▶ **What you are asked to do**: Reproduce, exactly and in full, only the lines below from the one containing "Continue the Blender" through the one containing "b.build('floor', kind='structure', label='striped".

▶ **Given entries**:
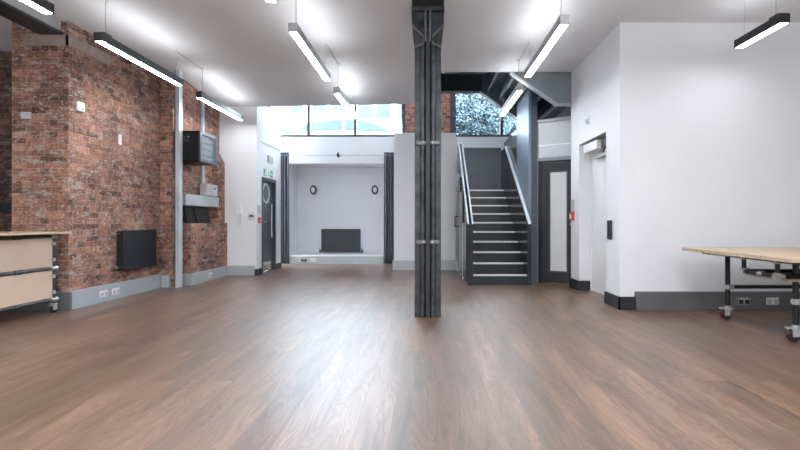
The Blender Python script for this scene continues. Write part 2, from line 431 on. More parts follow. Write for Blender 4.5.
---
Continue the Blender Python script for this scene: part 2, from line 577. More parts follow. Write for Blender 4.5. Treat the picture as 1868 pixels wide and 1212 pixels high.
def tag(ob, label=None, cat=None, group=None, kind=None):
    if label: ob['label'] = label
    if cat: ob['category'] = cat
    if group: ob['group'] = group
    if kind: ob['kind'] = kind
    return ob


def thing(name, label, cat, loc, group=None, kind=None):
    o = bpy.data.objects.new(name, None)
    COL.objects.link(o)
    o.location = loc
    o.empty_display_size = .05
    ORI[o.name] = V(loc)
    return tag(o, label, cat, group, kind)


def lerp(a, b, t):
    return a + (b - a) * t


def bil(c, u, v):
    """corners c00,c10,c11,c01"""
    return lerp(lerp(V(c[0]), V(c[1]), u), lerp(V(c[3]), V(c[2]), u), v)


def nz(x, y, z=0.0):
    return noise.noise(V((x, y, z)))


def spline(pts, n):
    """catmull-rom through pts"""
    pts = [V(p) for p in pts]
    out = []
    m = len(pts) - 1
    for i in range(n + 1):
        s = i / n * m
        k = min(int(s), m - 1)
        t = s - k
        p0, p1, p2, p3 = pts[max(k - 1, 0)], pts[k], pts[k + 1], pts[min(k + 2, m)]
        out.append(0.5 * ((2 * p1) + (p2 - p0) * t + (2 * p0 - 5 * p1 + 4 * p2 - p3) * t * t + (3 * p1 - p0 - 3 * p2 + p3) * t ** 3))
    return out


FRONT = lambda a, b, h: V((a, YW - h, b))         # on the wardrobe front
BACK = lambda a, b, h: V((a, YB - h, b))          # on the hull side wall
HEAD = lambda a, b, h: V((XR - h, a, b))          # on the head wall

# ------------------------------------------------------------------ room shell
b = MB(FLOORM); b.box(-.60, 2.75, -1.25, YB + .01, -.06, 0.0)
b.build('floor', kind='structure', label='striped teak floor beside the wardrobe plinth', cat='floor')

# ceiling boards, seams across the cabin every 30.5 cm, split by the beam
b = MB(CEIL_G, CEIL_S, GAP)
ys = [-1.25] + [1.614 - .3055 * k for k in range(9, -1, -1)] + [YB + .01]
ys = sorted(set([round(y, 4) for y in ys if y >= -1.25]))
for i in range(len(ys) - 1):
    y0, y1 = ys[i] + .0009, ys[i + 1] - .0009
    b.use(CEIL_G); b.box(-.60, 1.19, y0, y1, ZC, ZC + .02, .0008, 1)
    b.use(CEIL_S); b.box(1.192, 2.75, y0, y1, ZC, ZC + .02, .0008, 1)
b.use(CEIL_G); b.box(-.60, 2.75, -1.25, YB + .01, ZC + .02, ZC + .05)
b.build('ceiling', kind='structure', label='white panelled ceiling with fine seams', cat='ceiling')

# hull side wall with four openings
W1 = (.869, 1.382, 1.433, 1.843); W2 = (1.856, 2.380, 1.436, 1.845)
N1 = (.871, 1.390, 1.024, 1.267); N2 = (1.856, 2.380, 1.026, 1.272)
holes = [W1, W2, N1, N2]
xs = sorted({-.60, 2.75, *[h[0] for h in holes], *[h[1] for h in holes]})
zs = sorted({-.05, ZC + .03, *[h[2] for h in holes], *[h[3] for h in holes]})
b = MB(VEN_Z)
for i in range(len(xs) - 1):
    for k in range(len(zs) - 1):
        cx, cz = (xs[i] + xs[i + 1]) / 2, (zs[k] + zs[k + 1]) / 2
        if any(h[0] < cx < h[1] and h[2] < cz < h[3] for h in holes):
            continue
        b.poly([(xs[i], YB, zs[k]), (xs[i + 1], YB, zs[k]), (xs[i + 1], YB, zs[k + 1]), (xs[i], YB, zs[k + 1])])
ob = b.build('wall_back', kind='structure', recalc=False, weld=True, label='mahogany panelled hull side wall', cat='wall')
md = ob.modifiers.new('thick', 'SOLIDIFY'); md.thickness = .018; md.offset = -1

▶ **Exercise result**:
Continue the Blender Python script for this scene: part 2, from line 577. More parts follow. Write for Blender 4.5. Treat the picture as 1868 pixels wide and 1212 pixels high.
def tag(ob, label=None, cat=None, group=None, kind=None):
    if label: ob['label'] = label
    if cat: ob['category'] = cat
    if group: ob['group'] = group
    if kind: ob['kind'] = kind
    return ob


def thing(name, label, cat, loc, group=None, kind=None):
    o = bpy.data.objects.new(name, None)
    COL.objects.link(o)
    o.location = loc
    o.empty_display_size = .05
    ORI[o.name] = V(loc)
    return tag(o, label, cat, group, kind)


def lerp(a, b, t):
    return a + (b - a) * t


def bil(c, u, v):
    """corners c00,c10,c11,c01"""
    return lerp(lerp(V(c[0]), V(c[1]), u), lerp(V(c[3]), V(c[2]), u), v)


def nz(x, y, z=0.0):
    return noise.noise(V((x, y, z)))


def spline(pts, n):
    """catmull-rom through pts"""
    pts = [V(p) for p in pts]
    out = []
    m = len(pts) - 1
    for i in range(n + 1):
        s = i / n * m
        k = min(int(s), m - 1)
        t = s - k
        p0, p1, p2, p3 = pts[max(k - 1, 0)], pts[k], pts[k + 1], pts[min(k + 2, m)]
        out.append(0.5 * ((2 * p1) + (p2 - p0) * t + (2 * p0 - 5 * p1 + 4 * p2 - p3) * t * t + (3 * p1 - p0 - 3 * p2 + p3) * t ** 3))
    return out


FRONT = lambda a, b, h: V((a, YW - h, b))         # on the wardrobe front
BACK = lambda a, b, h: V((a, YB - h, b))          # on the hull side wall
HEAD = lambda a, b, h: V((XR - h, a, b))          # on the head wall

# ------------------------------------------------------------------ room shell
b = MB(FLOORM); b.box(-.60, 2.75, -1.25, YB + .01, -.06, 0.0)
b.build('floor', kind='structure', label='striped teak floor beside the wardrobe plinth', cat='floor')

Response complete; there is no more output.